5. März 2012

Die Velovignette ist Geschichte!

In Zukunft entfällt das alljährliche ankleben der Velovignette, denn die Haftpflichtversicherung ist nun einfacher geregelt worden. Mit der Schweizer Eigenheit der Velovignette und der früheren Velonummer verbindet mich aber auch eine alte Geschichte.

Nun ist es endlich soweit, dass wir Radfahrer mit einem alten Zopf aufhören können: Ab diesem Jahr übernehmen die Privathaftpflichtversicherungen allfällige von Velofahrern verursachte Haftpflichtschäden. Damit ist die Versicherung mit der wohl billigsten Jahresprämie der Schweiz endgültig Geschichte.
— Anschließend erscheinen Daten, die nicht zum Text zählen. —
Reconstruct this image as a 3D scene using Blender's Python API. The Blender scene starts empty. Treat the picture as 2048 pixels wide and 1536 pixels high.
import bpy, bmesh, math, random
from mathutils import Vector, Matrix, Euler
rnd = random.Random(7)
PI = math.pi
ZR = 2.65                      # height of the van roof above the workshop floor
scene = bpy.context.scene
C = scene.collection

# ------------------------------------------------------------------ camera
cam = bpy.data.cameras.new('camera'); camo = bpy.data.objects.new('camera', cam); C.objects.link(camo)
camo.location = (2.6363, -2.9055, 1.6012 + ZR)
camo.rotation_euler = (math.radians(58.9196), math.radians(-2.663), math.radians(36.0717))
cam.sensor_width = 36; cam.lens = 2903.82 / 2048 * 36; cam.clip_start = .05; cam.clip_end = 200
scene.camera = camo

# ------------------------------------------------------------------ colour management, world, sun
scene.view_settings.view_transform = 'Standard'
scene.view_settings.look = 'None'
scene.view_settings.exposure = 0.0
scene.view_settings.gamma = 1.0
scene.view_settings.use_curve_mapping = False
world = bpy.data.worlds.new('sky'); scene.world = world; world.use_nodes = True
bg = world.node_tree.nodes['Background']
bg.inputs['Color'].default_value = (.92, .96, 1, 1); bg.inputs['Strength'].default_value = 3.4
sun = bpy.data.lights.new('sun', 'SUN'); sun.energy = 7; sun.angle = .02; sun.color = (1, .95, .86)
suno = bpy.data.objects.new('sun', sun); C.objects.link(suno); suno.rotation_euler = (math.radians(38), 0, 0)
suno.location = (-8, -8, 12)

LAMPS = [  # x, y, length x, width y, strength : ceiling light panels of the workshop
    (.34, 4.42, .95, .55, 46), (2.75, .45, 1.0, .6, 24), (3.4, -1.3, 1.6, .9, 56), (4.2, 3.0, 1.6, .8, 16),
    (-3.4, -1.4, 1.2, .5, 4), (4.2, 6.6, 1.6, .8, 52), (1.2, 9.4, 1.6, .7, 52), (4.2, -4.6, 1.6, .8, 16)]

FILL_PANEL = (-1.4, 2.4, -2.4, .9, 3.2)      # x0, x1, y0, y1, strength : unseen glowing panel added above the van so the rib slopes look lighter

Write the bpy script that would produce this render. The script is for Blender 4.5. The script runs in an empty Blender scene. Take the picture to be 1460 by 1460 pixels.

Die Velovignette am Rahmen.
Nun entferne ich in meiner Werkstatt bei Gelegenheit die Vignetten bei jedem der zehn Velos meiner Familie. Aber zur Erinnerung lasse ich an meinem ältesten Velo die Vignette auch in Zukunft dran. Im Zusammenhang mit der Velovignette und der Vorgängerin, der Velonummer aus Leichtmetall, kommt mir immer wieder eine Geschichte in den Sinn, welche sich vor 37 Jahren zugetragen hat:

Damals, als 14-jähriger Schüler war ich frisch dem Radrenn-Club Bern beigetreten und ich bestritt in dessen Farben meine ersten Radrennen. In meiner anerzogenen Sparsamkeit kam es mir nie in den Sinn, für meine damals zwei oder drei Velos je eine Velonummer zu kaufen oder die Eltern darum zu bitten. Wenn ich wie zu dieser Zeit oft vom Schulvelo aufs Rennvelo zum Trainieren wechselte, schraubte ich auch die Velonummer um.


Velonummer aus Leichtmetall wie sie von
den 50er- bis Ende der 80er-Jahre aussah.
Einmal verabredete sich kurzfristig ein Clubkollege mit mir um an einem schulfreien Nachmittag gemeinsam mit dem Rennvelo zu trainieren. Zeitlich war ich etwas knapp dran und prompt vergass ich die Velonummer umzuschrauben, was ich aber unterwegs vorerst nicht bemerkte. Unsere Route führte von Bern über Zollikofen, Münchenbuchsee Richtung Lyss, auf der Hauptstrasse wohlverstanden, denn damals war der Verkehr noch viel weniger dicht.

In Bundkofen, auf einem breiten Vorplatz an der Hauptstrasse, gerieten wir dann in eine grosse Polizeikontrolle. Der Beamte prüfte den Zustand unseres Velos und ob wir auch die Velonummer montiert hatten. Dass meine fehlte, bemerkte ich erst, als der Polizist danach fragte. Mit 14 Jahren war ich noch zu jung um eine Ordnungsbusse zu erhalten. So notierte er alle Angaben mit dem Hinweis, dass dieser Rapport nun ans Jugendgericht gelangen wird. Nach etwa zehn Minuten durften wir weiterfahren, aber ich hatte für den Rest der Tour ein mulmiges Gefühl, da ich die Welt nicht mehr verstand.

Zuhause erzählte ich den Vorfall meinen Eltern und sie zeigten Verständnis für meine Vergesslichkeit in meiner Eile. Nach etwa drei Wochen erhielten meine Eltern Post vom zuständigen Jugendgericht. In einem langen Schreiben wurde mein "Tatbestand" noch einmal ausführlich beschrieben und den Beschluss des Jugendgerichts mitgeteilt: Mir wurde ein Verweis erteilt mit der "Androhung von weiteren Massnahmen im Wiederholungsfall".

Meine Eltern als Kleingewerbler ärgerten sich mit diesem Schreiben in den Händen masslos über diesen Amtsschimmel! Seither vergass ich aber auch nie mehr die Nummer umzuschrauben: An jedem Velo ohne Nummer klemmte ich als Gedankenstütze eine Wäscheklammer an ein Bremskabel am Lenker.